On the other hand I open sourced my blog and received lots of small contributions to fix typos or such which were nice.
I think this might be an appropriate response to that question: https://www.youtube.com/watch?v=auC0s6km21E
That seems a prevalent attitude at Jetbrains based on how they answers on their Youtrack.
It's hilarious, especially their UI team that only follow trends but still know better than their users.
The guy was probably upset that someone might be trying to compete with them while their compiler is itself open source. But it still sucks that they couldn’t be more subtle about it. In the end both they and you got upset. A small change in his tone and you might both come off with a nice feeling, him for knowing you were just playing around, and you for perhaps getting recognition from a Kotlin dev.
Obviously I can't change how it made you feel, and as such it was a crappy reply to receive, but on one level at least it's a genuine question that projects should have an answer for.
It kinda matters if you build something as a proof of concept, or you build it to exercise some new technique, or you build it to improve the state of the art, or you build it as the foundation for a product etc.
You wrote it "for fun". That's an excellent reason to write something. I can appreciate your effort in that context. It's going to have rough edges etc. And when it's not fun anymore you move on.

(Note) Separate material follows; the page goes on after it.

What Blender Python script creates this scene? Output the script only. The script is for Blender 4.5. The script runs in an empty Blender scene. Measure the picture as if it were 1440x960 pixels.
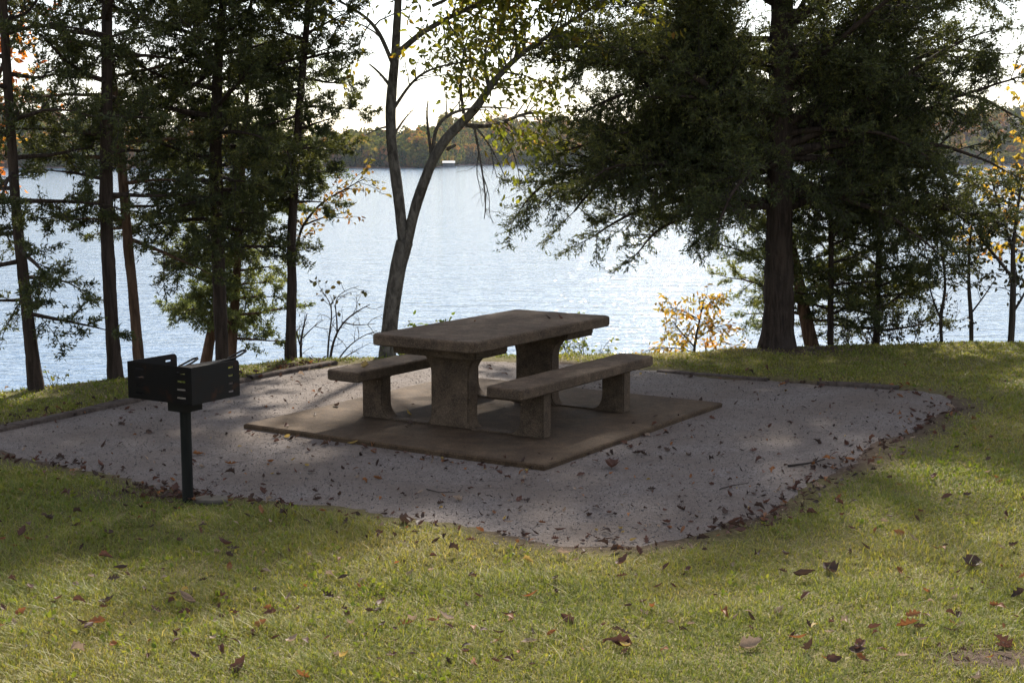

Someone else might write the same thing, but for a different reason. Maybe they want a "better Kotlin compiler". They intend to make it perfect, build a product around it and so on. This sort of project encourages a different level of scrutiny than something fun.
So giving context to a project helps attract the right kind of attention. And more importantly the right kind of other-peoples-time.
But yeah, asking like that is not terribly polite.
>genuine question that projects should have an answer for.
Just because they take issue with the wording doesn't mean that they don't have an aswer for that question. Also, that is an awful entry point for a discussion about the purpose of the project.
A toy Kotlin compiler could probably be useful to bootstrap Kotlin from source, without any existing Kotlin binaries. Looks like there is no path to do that right now.